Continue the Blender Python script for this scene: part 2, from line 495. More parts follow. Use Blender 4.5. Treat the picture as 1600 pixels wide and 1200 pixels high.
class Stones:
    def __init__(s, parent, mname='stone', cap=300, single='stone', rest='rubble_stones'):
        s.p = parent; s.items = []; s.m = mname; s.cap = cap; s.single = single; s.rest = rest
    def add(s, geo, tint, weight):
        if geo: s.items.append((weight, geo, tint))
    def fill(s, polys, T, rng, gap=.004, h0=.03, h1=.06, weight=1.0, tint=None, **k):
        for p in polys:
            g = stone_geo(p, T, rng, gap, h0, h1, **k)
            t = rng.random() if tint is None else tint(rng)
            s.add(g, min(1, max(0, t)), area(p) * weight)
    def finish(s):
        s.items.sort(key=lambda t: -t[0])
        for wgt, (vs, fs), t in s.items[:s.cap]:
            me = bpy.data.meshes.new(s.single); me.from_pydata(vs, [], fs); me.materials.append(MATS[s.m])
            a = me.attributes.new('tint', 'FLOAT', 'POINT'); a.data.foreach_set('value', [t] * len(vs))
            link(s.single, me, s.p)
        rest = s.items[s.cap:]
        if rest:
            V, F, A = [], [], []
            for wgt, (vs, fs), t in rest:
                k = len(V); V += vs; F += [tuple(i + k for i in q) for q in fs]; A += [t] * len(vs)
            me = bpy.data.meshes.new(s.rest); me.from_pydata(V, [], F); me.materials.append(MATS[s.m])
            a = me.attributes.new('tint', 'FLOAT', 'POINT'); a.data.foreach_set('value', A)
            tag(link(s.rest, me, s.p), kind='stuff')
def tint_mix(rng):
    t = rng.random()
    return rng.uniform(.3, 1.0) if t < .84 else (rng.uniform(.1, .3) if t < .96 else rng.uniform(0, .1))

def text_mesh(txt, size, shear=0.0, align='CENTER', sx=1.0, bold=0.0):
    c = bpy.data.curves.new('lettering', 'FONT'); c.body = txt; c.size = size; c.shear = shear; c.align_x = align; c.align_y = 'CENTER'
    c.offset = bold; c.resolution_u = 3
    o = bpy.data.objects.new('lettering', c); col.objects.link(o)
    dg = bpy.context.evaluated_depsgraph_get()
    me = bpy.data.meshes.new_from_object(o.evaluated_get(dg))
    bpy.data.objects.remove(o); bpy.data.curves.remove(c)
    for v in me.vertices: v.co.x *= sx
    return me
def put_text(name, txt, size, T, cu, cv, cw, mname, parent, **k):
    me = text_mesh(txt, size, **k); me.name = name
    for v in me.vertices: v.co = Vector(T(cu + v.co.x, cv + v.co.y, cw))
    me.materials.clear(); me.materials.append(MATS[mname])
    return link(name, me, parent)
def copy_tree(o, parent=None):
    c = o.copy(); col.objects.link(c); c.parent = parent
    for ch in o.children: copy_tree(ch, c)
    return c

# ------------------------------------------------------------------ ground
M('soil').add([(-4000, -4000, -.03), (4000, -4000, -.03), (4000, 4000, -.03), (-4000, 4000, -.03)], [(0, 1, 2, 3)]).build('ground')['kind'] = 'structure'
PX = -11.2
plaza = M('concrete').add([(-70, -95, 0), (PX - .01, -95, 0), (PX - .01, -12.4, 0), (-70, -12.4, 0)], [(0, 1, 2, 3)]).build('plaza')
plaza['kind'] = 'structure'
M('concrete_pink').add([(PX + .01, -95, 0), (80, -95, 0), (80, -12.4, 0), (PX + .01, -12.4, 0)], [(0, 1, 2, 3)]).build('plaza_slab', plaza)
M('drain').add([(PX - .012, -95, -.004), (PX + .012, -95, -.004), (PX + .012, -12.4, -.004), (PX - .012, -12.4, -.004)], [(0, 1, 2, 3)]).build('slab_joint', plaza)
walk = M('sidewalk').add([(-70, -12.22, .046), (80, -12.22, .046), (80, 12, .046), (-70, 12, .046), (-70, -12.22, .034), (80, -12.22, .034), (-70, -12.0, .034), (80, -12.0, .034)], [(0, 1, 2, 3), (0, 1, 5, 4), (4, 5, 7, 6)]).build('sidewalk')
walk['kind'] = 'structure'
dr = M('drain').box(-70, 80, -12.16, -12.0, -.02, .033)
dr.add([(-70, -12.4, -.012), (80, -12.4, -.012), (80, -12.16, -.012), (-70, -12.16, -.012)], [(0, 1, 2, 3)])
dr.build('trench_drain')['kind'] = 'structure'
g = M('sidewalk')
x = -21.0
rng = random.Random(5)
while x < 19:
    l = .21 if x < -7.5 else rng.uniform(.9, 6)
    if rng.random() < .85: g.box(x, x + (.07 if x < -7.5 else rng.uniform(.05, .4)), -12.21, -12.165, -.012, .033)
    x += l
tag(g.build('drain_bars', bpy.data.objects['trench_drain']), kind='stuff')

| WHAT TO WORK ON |
All lines from the beginning of the material above through the one with "return rng.uniform(.3, 1.0)" need to be returned exactly; please return those and only those.

| RESPONSE FOR THIS EXERCISE |
Continue the Blender Python script for this scene: part 2, from line 495. More parts follow. Use Blender 4.5. Treat the picture as 1600 pixels wide and 1200 pixels high.
class Stones:
    def __init__(s, parent, mname='stone', cap=300, single='stone', rest='rubble_stones'):
        s.p = parent; s.items = []; s.m = mname; s.cap = cap; s.single = single; s.rest = rest
    def add(s, geo, tint, weight):
        if geo: s.items.append((weight, geo, tint))
    def fill(s, polys, T, rng, gap=.004, h0=.03, h1=.06, weight=1.0, tint=None, **k):
        for p in polys:
            g = stone_geo(p, T, rng, gap, h0, h1, **k)
            t = rng.random() if tint is None else tint(rng)
            s.add(g, min(1, max(0, t)), area(p) * weight)
    def finish(s):
        s.items.sort(key=lambda t: -t[0])
        for wgt, (vs, fs), t in s.items[:s.cap]:
            me = bpy.data.meshes.new(s.single); me.from_pydata(vs, [], fs); me.materials.append(MATS[s.m])
            a = me.attributes.new('tint', 'FLOAT', 'POINT'); a.data.foreach_set('value', [t] * len(vs))
            link(s.single, me, s.p)
        rest = s.items[s.cap:]
        if rest:
            V, F, A = [], [], []
            for wgt, (vs, fs), t in rest:
                k = len(V); V += vs; F += [tuple(i + k for i in q) for q in fs]; A += [t] * len(vs)
            me = bpy.data.meshes.new(s.rest); me.from_pydata(V, [], F); me.materials.append(MATS[s.m])
            a = me.attributes.new('tint', 'FLOAT', 'POINT'); a.data.foreach_set('value', A)
            tag(link(s.rest, me, s.p), kind='stuff')
def tint_mix(rng):
    t = rng.random()
    return rng.uniform(.3, 1.0) if t < .84 else (rng.uniform(.1, .3) if t < .96 else rng.uniform(0, .1))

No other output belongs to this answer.